Very often, if the links are local to one another in a colocation office, say, the T1 and T3 pipes between providers may be linked using coaxial patch cords from one provider's mux to another's, or between digital cross connects.
Someone had asked me about the means by which ones and zeros are mapped onto fiber, between ATHM's head end and the upstream points on the ATHM netowrk. We're talking about SONET containers now, and this could apply to traditional SONET, or IP over lambda which runs at SONETized rates (OC-12, OC-48, OC-192, etc.), as well.
In such SONET systems, or OC-48 containerized bundles such as ATHM's network will contain, the most common form of optical line coding is through the use of a "non return to zero," or NRZ, scheme.
NRZ is a form of on-off keying to produce 1s and 0s with a direct detection capability at the other end. Thus, a high amplitude (or high intensity) light signal, which is sustained over an entire bit interval, is interpreted as a logical one. A lowered intensity of light for a full bit time is received as a zero. In order to invoke this (on-off) NRZ approach, a time-domain excitation technique is used to directly modulate a light source, whether it is a LED or a laser. This is a form of light intensity modulation, in other words.

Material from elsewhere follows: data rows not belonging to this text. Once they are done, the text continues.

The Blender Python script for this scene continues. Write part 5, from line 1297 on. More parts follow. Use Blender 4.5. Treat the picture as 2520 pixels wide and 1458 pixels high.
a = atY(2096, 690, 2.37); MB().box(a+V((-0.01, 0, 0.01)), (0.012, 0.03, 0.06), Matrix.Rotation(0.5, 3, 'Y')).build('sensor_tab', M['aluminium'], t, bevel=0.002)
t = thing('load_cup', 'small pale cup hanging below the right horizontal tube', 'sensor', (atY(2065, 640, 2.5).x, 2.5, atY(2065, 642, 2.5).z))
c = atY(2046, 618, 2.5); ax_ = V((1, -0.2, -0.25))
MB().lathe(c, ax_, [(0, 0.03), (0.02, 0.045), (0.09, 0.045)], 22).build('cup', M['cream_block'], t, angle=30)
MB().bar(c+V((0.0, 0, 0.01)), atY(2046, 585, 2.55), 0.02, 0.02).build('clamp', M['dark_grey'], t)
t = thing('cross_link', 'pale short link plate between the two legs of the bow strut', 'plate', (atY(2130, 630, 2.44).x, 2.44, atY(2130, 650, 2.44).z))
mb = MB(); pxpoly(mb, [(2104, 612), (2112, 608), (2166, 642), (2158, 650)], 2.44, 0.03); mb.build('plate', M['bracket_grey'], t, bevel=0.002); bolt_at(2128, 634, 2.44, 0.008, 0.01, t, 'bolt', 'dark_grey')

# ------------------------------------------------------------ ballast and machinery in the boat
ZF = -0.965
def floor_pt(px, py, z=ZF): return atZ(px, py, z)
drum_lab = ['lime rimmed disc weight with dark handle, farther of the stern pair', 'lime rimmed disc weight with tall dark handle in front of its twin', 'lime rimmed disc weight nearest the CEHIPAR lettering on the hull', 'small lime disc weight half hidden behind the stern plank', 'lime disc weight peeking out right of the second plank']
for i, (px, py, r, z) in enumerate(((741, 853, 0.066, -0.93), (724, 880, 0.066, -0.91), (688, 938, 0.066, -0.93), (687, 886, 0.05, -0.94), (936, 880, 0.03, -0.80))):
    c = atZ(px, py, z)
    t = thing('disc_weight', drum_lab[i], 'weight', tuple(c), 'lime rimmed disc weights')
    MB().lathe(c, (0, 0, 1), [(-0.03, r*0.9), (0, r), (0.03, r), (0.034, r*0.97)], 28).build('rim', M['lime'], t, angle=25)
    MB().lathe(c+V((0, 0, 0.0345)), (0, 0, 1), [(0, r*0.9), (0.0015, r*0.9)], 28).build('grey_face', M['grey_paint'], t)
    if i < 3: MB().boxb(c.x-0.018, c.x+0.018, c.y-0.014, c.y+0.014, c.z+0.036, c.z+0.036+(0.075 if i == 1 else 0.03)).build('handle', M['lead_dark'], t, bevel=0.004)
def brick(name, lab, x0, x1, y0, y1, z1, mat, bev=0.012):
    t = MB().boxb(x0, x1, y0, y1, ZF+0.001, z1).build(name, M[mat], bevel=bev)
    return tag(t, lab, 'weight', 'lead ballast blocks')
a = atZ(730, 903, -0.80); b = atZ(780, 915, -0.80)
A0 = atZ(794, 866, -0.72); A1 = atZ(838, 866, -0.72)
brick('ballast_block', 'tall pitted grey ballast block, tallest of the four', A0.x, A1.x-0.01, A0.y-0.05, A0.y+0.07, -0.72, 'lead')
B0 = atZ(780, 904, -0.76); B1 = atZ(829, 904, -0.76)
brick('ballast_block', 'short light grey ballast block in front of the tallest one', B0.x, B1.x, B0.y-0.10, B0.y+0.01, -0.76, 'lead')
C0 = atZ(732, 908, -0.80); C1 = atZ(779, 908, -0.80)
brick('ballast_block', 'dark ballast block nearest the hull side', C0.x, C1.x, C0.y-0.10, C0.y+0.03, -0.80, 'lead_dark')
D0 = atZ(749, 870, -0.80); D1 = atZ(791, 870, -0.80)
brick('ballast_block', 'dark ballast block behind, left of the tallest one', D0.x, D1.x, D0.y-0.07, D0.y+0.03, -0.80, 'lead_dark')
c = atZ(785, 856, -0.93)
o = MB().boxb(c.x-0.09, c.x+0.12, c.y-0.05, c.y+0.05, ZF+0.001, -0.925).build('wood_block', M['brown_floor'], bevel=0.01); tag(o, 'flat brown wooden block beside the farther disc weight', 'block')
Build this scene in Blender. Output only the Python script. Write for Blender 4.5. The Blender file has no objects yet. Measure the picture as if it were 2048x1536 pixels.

This technique is a lot easier to implement and maintain than the schemes used for fiber distributed data interface, or FDDI, transceivers, and other optical layer formats, because it is straightforward, and avoids some of the more elaborate forms of secondary encoding and translation measures that are used elsewhere.
The 100 Mb/s FDDI, for example, uses a 4-bit/5-bit scheme, represented as 4B/5B, and requires lookups to translate between stages 4 and 5. Another form used is 8B/10B that does the same thing. And there are others which approximate Manchester forms of coding, as well. ---------------
The next topic I'd like to cover, at a later time, is the transition which took place some years ago between unidirectional coaxial plant, and bidirectional coax, and then to bidirectional hybrid fiber/coax, which is today's HFC. Comments and corrections welcome.